Officer Hero was a 16-year veteran who I was told had been in three gunfights in his career. His many arrests included two bank robbers and numerous other felons, all good arrests.
Hero was a cop who, by reputation, liked to get out there and patrol, looking for trouble with an intuitive feel for a bad situation. Just a few weeks before, he had been working a late tour (midnight to 8 a.m.) when he spotted a cab with a passenger in back who didn't look right. What alerted him was the cabby's roof light indicated he was available for hire but he already had a passenger in the cab.
Cops in New York City know cabbies often do this to get police attention when they're in trouble. So Hero pulled up behind the cabby and put his dome light on.
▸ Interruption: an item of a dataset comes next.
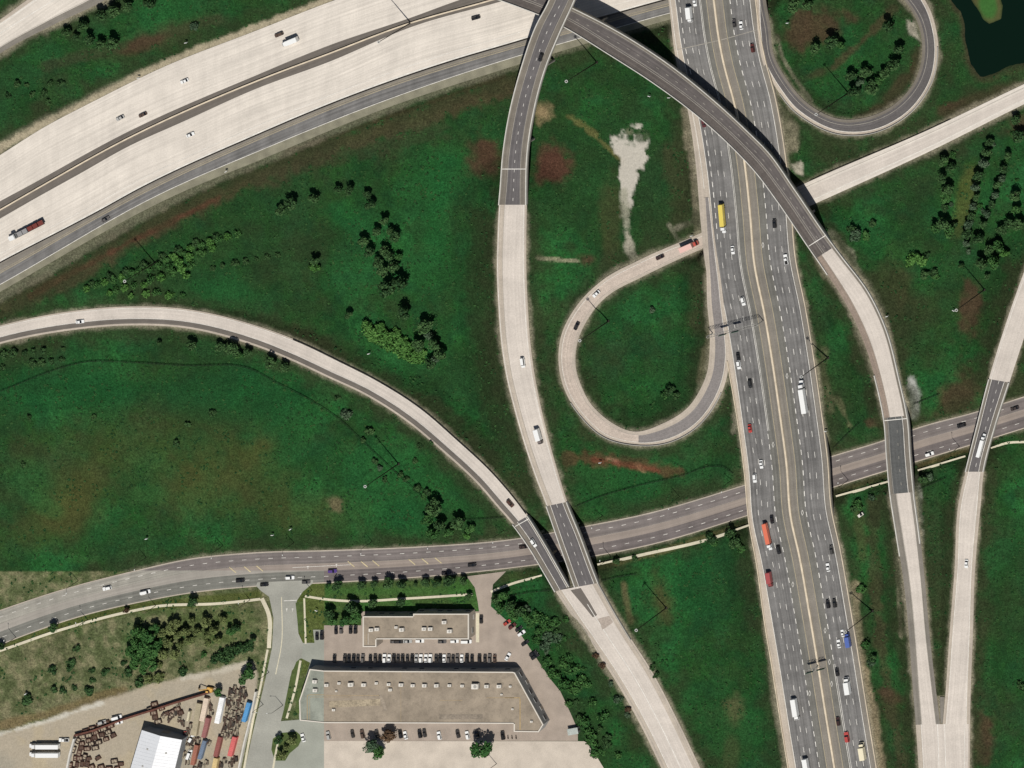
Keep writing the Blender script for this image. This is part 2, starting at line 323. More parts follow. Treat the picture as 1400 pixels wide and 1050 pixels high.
def polydist(pts, closed=False, reach=60):
    """distance to a polyline in px"""
    P = np.array(pts, float); out = np.full(SH, 1e3); 
    if closed: P = np.vstack([P, P[:1]])
    for a, b in zip(P[:-1], P[1:]):
        x0, x1 = min(a[0], b[0])-reach, max(a[0], b[0])+reach; y0, y1 = min(a[1], b[1])-reach, max(a[1], b[1])+reach
        i0, i1 = np.searchsorted(GX, (x0, x1)); j0, j1 = np.searchsorted(GY, (y0, y1))
        if i1 <= i0 or j1 <= j0: continue
        X = XX[j0:j1, i0:i1]; Y = YY[j0:j1, i0:i1]; d = b-a; l2 = max(1e-9, d @ d)
        t = np.clip(((X-a[0])*d[0]+(Y-a[1])*d[1])/l2, 0, 1)
        out[j0:j1, i0:i1] = np.minimum(out[j0:j1, i0:i1], np.hypot(X-a[0]-t*d[0], Y-a[1]-t*d[1]))
    return out
def polymask(poly, soft=3.0, nz=None, namp=0.0):
    d = polydist(poly, True, 40); sd = np.where(inpoly(poly), -d, d)
    if nz is not None: sd = sd+(nz-0.5)*namp
    return np.clip(0.5-sd/(2*soft), 0, 1)
def roaddist(r, i0=0, i1=None, reach=95):
    """signed px distance to the road edge and height of the nearest road point"""
    dist = np.full(SH, 1e3); zz = np.zeros(SH); c = r.c[i0:i1]; hw = r.hw[i0:i1]; z = r.z[i0:i1]
    for k in range(len(c)-1):
        a, b = c[k], c[k+1]; h = max(hw[k], hw[k+1]); R = reach+h
        i_0, i_1 = np.searchsorted(GX, (min(a[0], b[0])-R, max(a[0], b[0])+R)); j_0, j_1 = np.searchsorted(GY, (min(a[1], b[1])-R, max(a[1], b[1])+R))
        if i_1 <= i_0 or j_1 <= j_0: continue
        X = XX[j_0:j_1, i_0:i_1]; Y = YY[j_0:j_1, i_0:i_1]; d = b-a; l2 = max(1e-9, d @ d)
        t = np.clip(((X-a[0])*d[0]+(Y-a[1])*d[1])/l2, 0, 1)
        dd = np.hypot(X-a[0]-t*d[0], Y-a[1]-t*d[1])-(hw[k]*(1-t)+hw[k+1]*t)
        cap = np.zeros(dd.shape, bool)
        if k == 0: cap |= t <= 0
        if k == len(c)-2: cap |= t >= 1
        dd = np.where(cap & (dd > 0), dd*3.0, dd)
        sub = dist[j_0:j_1, i_0:i_1]; m = dd < sub; sub[m] = dd[m]; zs = zz[j_0:j_1, i_0:i_1]; zs[m] = (z[k]*(1-t)+z[k+1]*t)[m]
    return dist, zz
POND = [(1299, -60), (1300, 0), (1314, 15), (1321, 50), (1327, 88), (1340, 106), (1357, 101), (1400, 85), (1480, 60), (1540, 40), (1540, -70)]
ISLE = [(1325, -40), (1329, 0), (1338, 15), (1345, 27), (1353, 32), (1367, 25), (1371, 8), (1366, -15), (1350, -45)]
LOT = [(443, 855), (494, 855), (494, 836), (655, 836), (653, 822), (649, 803), (638, 788), (692, 781), (674, 799), (671, 829), (690, 846), (704, 856), (727, 890), (752, 928), (766, 945), (780, 975), (790, 998), (790, 1013), (443, 1013)]
LOTG = [(443, 861), (428, 861), (430, 879), (414, 879), (412, 900), (424, 906), (408, 958), (409, 984), (384, 986), (374, 1050), (372, 1140), (443, 1140)]
PAD = [(443, 1013), (800, 1013.5), (812, 1028), (829, 1056), (860, 1140), (443, 1140)]
KRD = [(350, 801), (357, 808), (368, 816), (374, 845), (372, 885), (363, 928), (350, 983), (335, 1050), (325, 1140), (372, 1140), (375, 1050), (384, 986), (389, 966), (399, 917), (412, 900), (414, 879), (408, 866), (405, 830), (406, 821), (414, 809), (428, 797), (428, 793), (352, 796)]
YARD = [(-130, 1035), (0, 1003), (60, 986), (103, 969), (150, 954), (200, 938), (262, 922), (300, 914), (333, 905), (347, 906), (352, 925), (348, 955), (330, 1030), (320, 1140), (-130, 1150)]
nA = vnoise(70, 1); nB = vnoise(26, 2); nC = vnoise(9, 3, 3); nD = vnoise(130, 4)
nA = np.clip((nA-0.5)*2+0.5, 0, 1); nD = np.clip((nD-0.5)*2+0.5, 0, 1); nB_ = np.clip((nB-0.5)*2+0.5, 0, 1)
iA = A_.idx(701, 292); iC0 = C_.idx(1128, 340); iAb = A_.idx(765, 700); iBb = B_.idx(712, 713)
GRADE = [(D, 0, None), (A_, iA, iAb), (B_, 0, iBb), (C_, iC0, C_.idx(1226, 570)+1), (C_, C_.idx(1232, 676), None), (E_, 0, E_.idx(1366, 522)+1), (E_, E_.idx(1332, 645), None), (CE, 0, None), (AB, 0, None), (FH, 0, None), (G_, 0, None), (J_, 0, None), (TL, 0, None), (FWR, 0, None)]
T = (nA-0.5)*1.0*np.clip((nD-0.3)*3, 0, 1); cuts = []; RD = {}
for r, i0, i1 in GRADE:
    dd, zz = roaddist(r, i0, i1); RD[id(r)] = np.minimum(RD.get(id(r), 1e3), dd)
    T = np.maximum(T, np.where(dd < 900, zz-0.2-0.45*S*np.maximum(0, dd-1.5), -9)); cuts.append((dd, zz))
def cutdown(T):
    for dd, zz in cuts: T = np.minimum(T, np.where(dd < 900, zz-0.2+0.62*S*np.maximum(0, dd-1.5), 99))
    return T
for _ in range(3):
    T = cutdown(T); P_ = np.pad(T, 1, mode='edge')
    T = (P_[:-2, 1:-1]+P_[2:, 1:-1]+P_[1:-1, :-2]+P_[1:-1, 2:]+4*T)/8
T = cutdown(T)
flat = np.maximum.reduce([polymask(p, 3) for p in (LOT, LOTG, PAD, KRD, YARD)])
T = np.where(flat > 0.02, np.minimum(T, -0.03)*0-0.03*1.0*(flat > 0.02), T)
pm = polymask(POND, 5, nB, 10); im = polymask(ISLE, 2.5, nB, 5); T = T*(1-pm)-1.3*pm*(1-im)+0.3*im*pm
def hgt(px, py):
    i = int(np.clip(np.searchsorted(GX, px)-1, 0, len(GX)-2)); j = int(np.clip(np.searchsorted(GY, py)-1, 0, len(GY)-2))
    fx = (px-GX[i])/(GX[i+1]-GX[i]); fy = (py-GY[j])/(GY[j+1]-GY[j])
    return float((T[j, i]*(1-fx)+T[j, i+1]*fx)*(1-fy)+(T[j+1, i]*(1-fx)+T[j+1, i+1]*fx)*fy)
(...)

With the cab pulled over, he was about to get out of the radio car when the radio erupted with a transmission of a past signal 10-30 (robbery). The description of the armed perpetrator matched the man seated in the back of the cab, right down to his knitted black hat and dark wool parka. Pulling his gun and walking directly to the passenger door, he opened it and ordered the passenger out. With the prisoner bent over the hood of the cab, Officer Hero reached into the man's pocket and removed a shiny chrome-plated revolver.
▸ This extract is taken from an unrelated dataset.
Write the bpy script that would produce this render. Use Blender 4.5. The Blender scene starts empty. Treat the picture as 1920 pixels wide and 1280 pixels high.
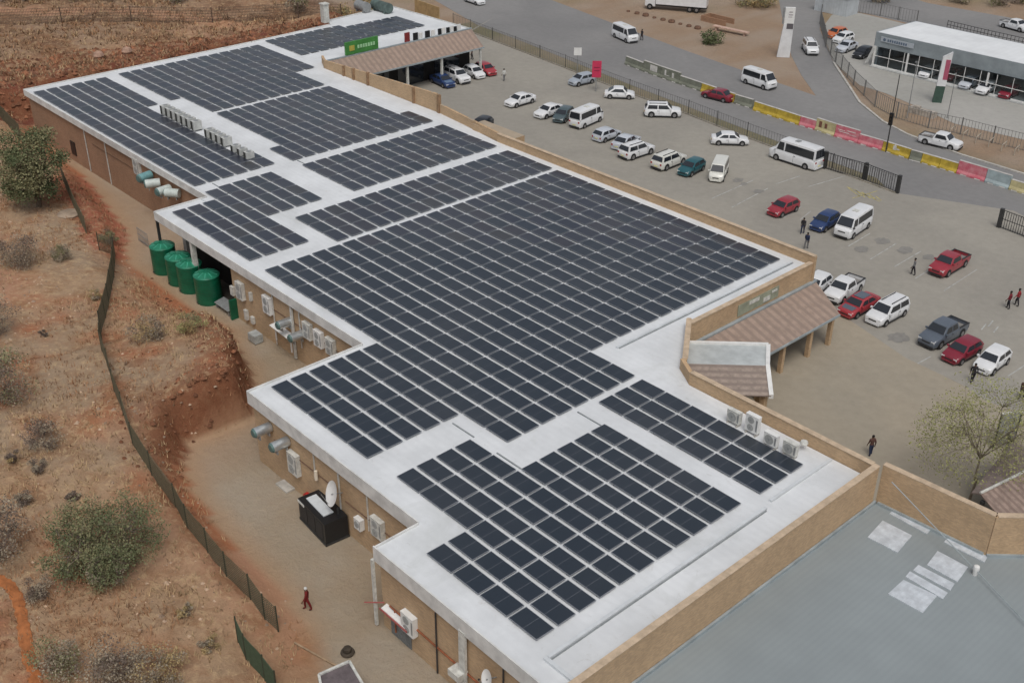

That arrest made all the papers in New York, but Officer Hero just took it in stride. As an eager rookie I was delighted to go on patrol with this experienced officer.
I changed into my uniform and made my way downstairs into the sitting room, copying alarms and assignments in my memo book. Sgt. Straight Arrow came out and read roll call. Then he lined us up and marched us out in front of the desk. The desk officer was Lt. Always Nervous. He declined to inspect the men, and we marched out into the street to the radio cars.